Große Ungerechtigkeit herrscht hinsichtlich der Finanzierung, denn jene, die in den Familienlastenausgleich einzahlen sind nicht dieselben, die daraus etwas lukrieren können. Dies ist ein zentrales strukturelles Argument für große Gruppen von Frauen, denn es bedeutet eine massive Stärkung des traditionellen Geschlechterverhältnisses.
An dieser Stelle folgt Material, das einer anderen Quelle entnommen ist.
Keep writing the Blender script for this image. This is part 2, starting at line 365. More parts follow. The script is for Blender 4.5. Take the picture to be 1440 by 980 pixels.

Auch hier muss man sagen, dass es eigentlich nichts Neues ist, dass Frauen zwei Jahre vom Arbeitsmarkt verschwinden, wenn sie ein Kind betreuen, dass sie lange und dauernde Unterbrechungen haben und schlecht abgesichert sind. Das war auch unter der vorhergehenden Koalition so, aber bisher war dies zumindest in einen arbeitsrechtlichen Rahmen eingebettet, das heißt: versicherungsrechtlich abgesichert. Frauen konnten wieder in den Beruf einsteigen, und das wurde gerade in den 90er-Jahren von mehr oder weniger intensiven Wiedereinstiegsprogrammen begleitet. Ökonomisch gesehen war das immer eine sehr ineffiziente Strategie: Zuerst qualifizieren sich Frauen, dann steigen sie ein, dann Kinderpause, dann steigen sie aus, dann Umschulung, Frauen requalifizieren sich, damit sie doch wieder irgendwie einsteigen können. Aber wenigstens war diese Strategie auf den Arbeitsmarkt hin orientiert, und als solche auch verbesserungsfähig. Es gab Vorschläge bezüglich der Gestaltung von Karenzregelungen, damit die Unterbrechungen weniger lang dauern.
Mit der Umwandlung dieser Leistung in eine Familienleistung wird daraus eine völlig andere Kategorie und verliert jeglichen Arbeitsmarktbezug. Es ist völlig klar, dass dadurch der arbeitsrechtliche Rahmen zuerst eingeschränkt wird, bis er später seine Bedeutung ganz verliert.